When are too many executives too much?

bcla

On our rugged Eastern foothills.....
Joined
Nov 28, 2012
Quite a few businesses (especially banks) hand out executive titles like candy. I’ve gotten several loans over the years from well known national banks, and when I was handed the business card of a loan officer it would typically say “Vice President”. It seemed like anyone with a desk was a VP. I’ve heard rumors that up to 40% of the employees at the big retail banks have some sort of VP title. It seems a bit odd.

Places where I worked didn’t have that much title creep, but it did seem odd at one place where we had three VPs in a group with maybe 40 employees.
 
Last “big” company I worked for had ~2,500 employees and 3 VP’s (4 at the end). We don’t have any here (28 employees).

The Mexican factories I worked with didn’t have VP’s, but they had several redundant layers of management compared to the same factories prior to leaving the US.
 
I remember hearing decades ago that banks were big on titles but not pay. The VP title was used a lot even back then. I wonder if that was true, and if so if it is still the case or are pay rates now more what you would expect with a VP title.
 


Well - I was really thinking of the case where middle managers are basically given a fancy but generally meaningless executive title. Obviously a bank is going to need branch managers, loan officers, and middle managers, but when there are a half dozen "VPs" at every bank branch it does seem to devalue the worth of having such a title.
 
Well - I was really thinking of the case where middle managers are basically given a fancy but generally meaningless executive title. Obviously a bank is going to need branch managers, loan officers, and middle managers, but when there are a half dozen "VPs" at every bank branch it does seem to devalue the worth of having such a title.

Before teaching I worked in corporate America for a large marketing company. Title dictates salary. So if hey wanted to pay some one xxx amount it has to fall under a certain title.


At my school we have an administrator for administrators and few involved in the day to day activities. Lots of checklists paper work and goal making for the future!
 


When the number of executives exceeds the number of workers, and NONE of the executives is qualified to do, or willing to do any of their employees jobs.
 
The bigger the company the more oversight is needed but with robotics it doesn't mean the more overall staff is needed.
This is particularly true of publicly traded companies whose shareholders spend a lot of time looking at the reports and won't tolerate labor excesses in any direction.
JMHO.
I got out of the corporate rat race a long time ago on purpose.
 
I remember hearing decades ago that banks were big on titles but not pay. The VP title was used a lot even back then. I wonder if that was true, and if so if it is still the case or are pay rates now more what you would expect with a VP title.

I worked for a “too big to fail bank” (and it tried very hard) and every fall we had to complete the employee survey. The results were always more recognition and a cost of living raise.

After a bunch of committee meetings, we got new job titles.

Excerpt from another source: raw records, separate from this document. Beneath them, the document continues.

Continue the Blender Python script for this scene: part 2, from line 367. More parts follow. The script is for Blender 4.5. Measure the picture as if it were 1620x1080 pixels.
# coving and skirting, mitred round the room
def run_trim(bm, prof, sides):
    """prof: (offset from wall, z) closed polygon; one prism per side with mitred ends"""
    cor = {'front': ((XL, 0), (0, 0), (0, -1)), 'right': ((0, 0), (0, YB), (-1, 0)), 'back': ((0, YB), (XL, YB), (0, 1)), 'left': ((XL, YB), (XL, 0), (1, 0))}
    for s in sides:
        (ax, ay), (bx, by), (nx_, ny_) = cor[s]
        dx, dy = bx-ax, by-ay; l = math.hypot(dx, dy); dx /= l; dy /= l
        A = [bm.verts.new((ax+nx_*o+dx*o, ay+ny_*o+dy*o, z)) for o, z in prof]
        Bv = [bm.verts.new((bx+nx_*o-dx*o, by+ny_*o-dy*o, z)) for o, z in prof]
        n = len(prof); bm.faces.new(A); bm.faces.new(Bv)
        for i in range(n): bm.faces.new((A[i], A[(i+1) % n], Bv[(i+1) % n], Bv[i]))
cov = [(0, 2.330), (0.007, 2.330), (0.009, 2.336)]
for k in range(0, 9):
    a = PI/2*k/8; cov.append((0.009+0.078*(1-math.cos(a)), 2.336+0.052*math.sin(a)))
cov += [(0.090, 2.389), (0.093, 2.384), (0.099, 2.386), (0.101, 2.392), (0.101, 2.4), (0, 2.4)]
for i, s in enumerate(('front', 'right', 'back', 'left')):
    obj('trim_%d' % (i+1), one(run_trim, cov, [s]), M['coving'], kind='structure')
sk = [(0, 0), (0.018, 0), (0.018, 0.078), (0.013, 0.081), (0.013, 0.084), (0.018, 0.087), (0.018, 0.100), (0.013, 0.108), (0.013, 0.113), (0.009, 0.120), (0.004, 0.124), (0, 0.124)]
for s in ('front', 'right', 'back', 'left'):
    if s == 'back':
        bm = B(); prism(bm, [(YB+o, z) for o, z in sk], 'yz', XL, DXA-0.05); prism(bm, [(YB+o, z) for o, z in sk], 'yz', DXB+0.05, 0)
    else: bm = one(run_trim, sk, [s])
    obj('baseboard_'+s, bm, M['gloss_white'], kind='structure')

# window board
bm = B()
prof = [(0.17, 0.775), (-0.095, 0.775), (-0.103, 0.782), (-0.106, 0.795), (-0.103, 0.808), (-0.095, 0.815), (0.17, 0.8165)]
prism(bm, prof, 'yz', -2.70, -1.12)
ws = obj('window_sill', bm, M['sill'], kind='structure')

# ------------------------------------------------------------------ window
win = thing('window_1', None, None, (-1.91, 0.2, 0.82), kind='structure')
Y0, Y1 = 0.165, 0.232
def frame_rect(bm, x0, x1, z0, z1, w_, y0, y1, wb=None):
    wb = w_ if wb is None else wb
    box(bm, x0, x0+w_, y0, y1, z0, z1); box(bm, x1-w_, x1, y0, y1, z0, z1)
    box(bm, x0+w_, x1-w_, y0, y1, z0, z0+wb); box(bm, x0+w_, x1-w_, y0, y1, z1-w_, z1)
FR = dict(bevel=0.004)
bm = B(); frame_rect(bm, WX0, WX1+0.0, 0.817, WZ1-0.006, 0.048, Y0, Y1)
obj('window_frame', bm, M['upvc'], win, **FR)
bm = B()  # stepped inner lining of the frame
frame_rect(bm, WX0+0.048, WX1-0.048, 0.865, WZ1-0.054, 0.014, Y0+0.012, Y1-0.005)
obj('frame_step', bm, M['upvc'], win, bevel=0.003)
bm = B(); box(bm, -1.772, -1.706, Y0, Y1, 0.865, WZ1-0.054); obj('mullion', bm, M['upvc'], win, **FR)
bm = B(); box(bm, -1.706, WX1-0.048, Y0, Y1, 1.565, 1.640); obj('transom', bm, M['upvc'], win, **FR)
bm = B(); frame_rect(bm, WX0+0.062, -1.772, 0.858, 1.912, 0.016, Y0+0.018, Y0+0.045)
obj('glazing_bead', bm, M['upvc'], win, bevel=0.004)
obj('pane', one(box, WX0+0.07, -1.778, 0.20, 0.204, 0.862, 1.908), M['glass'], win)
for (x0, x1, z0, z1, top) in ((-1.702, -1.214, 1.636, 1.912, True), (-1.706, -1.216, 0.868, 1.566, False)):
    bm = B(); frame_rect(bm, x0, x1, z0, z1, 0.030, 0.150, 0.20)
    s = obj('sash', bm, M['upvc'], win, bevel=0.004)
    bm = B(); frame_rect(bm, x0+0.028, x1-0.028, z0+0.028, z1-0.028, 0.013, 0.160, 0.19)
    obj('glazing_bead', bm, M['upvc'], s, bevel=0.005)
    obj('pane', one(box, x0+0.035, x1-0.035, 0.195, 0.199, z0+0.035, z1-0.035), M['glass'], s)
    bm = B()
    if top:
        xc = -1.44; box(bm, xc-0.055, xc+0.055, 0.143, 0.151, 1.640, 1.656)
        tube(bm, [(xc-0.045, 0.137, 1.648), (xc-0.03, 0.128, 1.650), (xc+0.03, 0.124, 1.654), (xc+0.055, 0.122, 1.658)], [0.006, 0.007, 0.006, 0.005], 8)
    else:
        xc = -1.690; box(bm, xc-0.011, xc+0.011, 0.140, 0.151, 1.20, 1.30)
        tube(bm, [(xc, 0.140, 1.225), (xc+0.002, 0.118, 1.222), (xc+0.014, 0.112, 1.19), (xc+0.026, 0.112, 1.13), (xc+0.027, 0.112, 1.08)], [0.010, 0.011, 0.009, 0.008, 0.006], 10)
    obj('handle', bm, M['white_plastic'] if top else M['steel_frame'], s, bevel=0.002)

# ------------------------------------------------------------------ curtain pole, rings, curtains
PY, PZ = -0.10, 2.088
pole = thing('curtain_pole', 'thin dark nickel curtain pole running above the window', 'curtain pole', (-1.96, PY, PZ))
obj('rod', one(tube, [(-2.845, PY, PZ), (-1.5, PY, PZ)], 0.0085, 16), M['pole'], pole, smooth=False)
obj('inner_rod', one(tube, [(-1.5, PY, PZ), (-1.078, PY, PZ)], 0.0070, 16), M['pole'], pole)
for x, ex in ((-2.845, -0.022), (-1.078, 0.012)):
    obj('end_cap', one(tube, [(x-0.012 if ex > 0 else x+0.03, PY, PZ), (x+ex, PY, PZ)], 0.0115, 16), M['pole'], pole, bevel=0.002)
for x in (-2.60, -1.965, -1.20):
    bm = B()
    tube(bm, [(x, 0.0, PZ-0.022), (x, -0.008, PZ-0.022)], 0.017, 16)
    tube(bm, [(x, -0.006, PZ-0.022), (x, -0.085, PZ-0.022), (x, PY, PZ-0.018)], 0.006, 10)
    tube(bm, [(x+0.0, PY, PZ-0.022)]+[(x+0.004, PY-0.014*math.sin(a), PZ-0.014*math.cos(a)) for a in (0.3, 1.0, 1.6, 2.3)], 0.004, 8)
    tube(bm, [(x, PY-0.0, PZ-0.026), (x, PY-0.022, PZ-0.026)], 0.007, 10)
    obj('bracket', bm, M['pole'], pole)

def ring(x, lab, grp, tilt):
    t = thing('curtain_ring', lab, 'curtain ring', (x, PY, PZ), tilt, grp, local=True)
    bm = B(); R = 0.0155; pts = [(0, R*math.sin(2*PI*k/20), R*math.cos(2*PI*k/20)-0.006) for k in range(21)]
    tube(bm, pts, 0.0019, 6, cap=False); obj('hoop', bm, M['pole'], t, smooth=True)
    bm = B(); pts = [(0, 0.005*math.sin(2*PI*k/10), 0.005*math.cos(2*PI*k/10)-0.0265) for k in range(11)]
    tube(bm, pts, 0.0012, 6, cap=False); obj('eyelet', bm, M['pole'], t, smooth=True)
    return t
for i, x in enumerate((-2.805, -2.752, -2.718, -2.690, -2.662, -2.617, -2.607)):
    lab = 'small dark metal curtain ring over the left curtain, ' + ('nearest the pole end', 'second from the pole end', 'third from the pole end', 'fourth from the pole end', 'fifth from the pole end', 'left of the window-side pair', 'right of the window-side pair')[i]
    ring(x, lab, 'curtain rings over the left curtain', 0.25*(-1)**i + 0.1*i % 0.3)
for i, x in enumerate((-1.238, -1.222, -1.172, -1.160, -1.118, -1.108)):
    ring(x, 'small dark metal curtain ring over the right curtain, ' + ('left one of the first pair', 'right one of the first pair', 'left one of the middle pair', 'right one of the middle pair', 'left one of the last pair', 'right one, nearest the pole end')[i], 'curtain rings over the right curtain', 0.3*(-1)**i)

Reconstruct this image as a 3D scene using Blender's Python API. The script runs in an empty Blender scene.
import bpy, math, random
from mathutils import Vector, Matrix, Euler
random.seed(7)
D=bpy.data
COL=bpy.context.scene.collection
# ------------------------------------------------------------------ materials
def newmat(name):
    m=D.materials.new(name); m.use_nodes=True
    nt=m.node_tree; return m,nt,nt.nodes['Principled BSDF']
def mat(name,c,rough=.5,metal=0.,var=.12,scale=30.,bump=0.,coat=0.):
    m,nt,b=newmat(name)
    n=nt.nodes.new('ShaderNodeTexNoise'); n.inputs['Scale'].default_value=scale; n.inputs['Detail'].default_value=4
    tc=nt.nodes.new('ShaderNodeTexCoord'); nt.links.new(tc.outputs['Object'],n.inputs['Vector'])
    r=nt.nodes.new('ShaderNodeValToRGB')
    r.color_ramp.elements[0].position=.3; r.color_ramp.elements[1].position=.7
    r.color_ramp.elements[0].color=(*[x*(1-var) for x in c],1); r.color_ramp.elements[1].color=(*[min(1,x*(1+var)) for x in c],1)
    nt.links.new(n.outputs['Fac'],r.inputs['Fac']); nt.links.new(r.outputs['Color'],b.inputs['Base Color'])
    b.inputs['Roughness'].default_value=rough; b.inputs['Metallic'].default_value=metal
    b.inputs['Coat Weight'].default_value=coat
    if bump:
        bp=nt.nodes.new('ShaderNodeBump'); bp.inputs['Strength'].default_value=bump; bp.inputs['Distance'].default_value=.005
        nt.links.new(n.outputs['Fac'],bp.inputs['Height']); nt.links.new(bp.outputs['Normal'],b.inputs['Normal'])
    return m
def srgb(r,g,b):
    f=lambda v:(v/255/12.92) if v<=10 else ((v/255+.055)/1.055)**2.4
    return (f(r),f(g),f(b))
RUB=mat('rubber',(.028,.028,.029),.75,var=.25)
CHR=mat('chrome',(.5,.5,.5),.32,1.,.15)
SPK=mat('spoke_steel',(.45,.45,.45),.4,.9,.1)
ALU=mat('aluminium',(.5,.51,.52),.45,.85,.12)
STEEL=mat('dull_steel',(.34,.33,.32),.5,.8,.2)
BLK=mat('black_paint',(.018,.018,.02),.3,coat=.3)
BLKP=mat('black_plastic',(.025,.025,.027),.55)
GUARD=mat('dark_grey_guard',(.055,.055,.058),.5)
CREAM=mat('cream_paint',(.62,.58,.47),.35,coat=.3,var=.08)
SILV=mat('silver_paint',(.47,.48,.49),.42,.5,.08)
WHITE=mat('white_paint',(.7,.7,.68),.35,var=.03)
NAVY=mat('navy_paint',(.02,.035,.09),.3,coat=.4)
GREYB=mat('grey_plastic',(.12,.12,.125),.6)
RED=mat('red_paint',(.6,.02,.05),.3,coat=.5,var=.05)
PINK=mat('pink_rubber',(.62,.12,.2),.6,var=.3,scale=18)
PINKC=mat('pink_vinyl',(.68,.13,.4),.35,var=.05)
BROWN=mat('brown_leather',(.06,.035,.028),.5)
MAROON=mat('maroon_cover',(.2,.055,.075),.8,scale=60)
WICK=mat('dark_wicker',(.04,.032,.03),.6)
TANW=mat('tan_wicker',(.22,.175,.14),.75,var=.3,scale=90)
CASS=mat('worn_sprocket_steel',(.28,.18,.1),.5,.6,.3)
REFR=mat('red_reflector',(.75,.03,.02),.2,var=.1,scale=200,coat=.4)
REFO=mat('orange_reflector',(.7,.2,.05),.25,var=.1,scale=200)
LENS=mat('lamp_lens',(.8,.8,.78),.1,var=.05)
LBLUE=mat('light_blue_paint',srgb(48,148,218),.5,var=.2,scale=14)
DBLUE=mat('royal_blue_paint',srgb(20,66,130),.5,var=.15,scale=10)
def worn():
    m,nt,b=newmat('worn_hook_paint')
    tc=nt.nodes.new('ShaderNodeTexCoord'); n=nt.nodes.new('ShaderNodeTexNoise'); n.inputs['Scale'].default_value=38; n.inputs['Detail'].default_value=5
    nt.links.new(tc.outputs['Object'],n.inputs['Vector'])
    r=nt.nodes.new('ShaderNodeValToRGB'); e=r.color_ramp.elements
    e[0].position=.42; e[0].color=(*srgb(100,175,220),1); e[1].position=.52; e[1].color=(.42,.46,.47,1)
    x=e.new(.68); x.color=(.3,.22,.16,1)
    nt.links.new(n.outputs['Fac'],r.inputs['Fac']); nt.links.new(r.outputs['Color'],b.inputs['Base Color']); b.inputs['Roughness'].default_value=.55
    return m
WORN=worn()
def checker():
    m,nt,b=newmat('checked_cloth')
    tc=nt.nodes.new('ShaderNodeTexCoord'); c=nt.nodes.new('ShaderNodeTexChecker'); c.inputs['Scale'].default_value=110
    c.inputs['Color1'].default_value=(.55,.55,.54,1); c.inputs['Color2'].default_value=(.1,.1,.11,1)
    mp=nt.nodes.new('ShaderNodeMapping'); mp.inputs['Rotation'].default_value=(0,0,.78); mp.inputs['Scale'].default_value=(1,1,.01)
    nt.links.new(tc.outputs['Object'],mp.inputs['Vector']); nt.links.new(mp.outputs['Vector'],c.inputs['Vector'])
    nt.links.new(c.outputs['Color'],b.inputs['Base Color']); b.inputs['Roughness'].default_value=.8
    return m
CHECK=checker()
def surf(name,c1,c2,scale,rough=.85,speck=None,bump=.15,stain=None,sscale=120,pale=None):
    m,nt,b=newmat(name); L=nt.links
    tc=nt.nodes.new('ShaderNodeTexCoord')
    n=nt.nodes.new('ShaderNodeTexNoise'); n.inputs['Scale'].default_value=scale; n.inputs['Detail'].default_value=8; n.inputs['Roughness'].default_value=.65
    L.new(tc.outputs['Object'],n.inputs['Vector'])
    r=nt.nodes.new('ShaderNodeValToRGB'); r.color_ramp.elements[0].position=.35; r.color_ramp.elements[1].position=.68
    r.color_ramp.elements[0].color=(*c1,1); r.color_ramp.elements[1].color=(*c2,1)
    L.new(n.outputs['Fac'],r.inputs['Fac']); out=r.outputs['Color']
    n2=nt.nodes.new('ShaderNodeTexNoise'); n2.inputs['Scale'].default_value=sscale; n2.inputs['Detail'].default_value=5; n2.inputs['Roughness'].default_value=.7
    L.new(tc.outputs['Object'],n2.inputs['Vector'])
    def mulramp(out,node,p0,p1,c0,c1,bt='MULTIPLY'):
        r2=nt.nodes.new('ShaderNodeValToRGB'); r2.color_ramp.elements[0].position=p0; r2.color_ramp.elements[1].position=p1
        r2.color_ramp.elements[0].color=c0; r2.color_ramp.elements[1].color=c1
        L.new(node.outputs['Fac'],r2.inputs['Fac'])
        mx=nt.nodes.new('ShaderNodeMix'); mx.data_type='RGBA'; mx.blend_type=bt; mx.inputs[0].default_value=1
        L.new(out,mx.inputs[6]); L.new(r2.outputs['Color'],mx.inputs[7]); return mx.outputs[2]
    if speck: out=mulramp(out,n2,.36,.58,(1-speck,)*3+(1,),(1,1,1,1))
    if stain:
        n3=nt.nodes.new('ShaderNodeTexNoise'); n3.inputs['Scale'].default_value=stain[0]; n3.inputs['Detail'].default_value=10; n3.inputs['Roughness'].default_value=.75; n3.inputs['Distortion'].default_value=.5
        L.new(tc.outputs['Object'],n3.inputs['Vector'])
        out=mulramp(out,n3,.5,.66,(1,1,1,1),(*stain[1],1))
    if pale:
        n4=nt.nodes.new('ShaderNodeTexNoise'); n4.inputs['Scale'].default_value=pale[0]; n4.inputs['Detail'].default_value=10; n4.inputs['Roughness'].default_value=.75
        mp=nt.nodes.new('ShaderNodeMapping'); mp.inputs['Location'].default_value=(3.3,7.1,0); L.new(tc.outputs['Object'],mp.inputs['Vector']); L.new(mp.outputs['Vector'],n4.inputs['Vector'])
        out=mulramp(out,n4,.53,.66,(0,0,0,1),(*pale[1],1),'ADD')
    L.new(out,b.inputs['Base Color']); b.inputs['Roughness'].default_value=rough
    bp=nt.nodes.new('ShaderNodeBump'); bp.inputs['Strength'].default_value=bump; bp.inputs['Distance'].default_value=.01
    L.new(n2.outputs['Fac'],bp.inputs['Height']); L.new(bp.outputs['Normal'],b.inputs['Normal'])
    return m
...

The survey administered a week after 9/11 had high job satisfaction. When the meetings to discuss the results came around I mentioned that the high number was due to the new national fear and uneasiness, I was told no you all love your jobs.
 
I worked for a mid-level bank several years ago. Under the CEO, each major division had an Executive Vice President (such as Human Resources). Under that person were several Vice Presidents (mid-level managers) for each part of the division (such as Employment, Employee Relations, Compensations and Benefits). Under the VPs were Assistant Vice Presidents (basically supervisors who might have two or three people reporting to them), specialists (the worker bees with no direct reports) and administrative assistants (who kept the place running!). I worked in the CEO's office so I got to see the how everything worked from the top down. I do recall there being a lot of VPs and AVPs.
 
I work for a private school that just keeps adding administrators and not enough teaching staff. It is crazy!

Our local pubic school system does the same thing - layers of admin at the superintendent's level, secretaries having assistants, but yet no one knows who is in charge of curriculum (for real, not just having that title on the door). It's disgusting. They've cut the teaching in staff by 1/3, but have they cut one admin? No!
 
I have to say that, as much as I enjoy where I work now, we do seem to have a lot of pointless VP titles. As far as I can tell, the title means next to nothing and only gives some middle manager types a sense of self-worth. Most that I work with do realize that despite my lack of a fancy title, I technically outrank them. Once or twice I've had one try to "pull rank" on me (so to speak) claiming their matter should get extra attention from me because the CFO or whomever requested it. I'm like, "If the CFO cares that much about your pet project he can tell me himself why its more important than the other matters he's personaly requested that I work on at the same time!"
 
Vice Presidents at the big banks are most definitely not executives. It is a title given for not even what would be considered a middle level management position. Banks are not a good example for a basis of this discussion, IMO.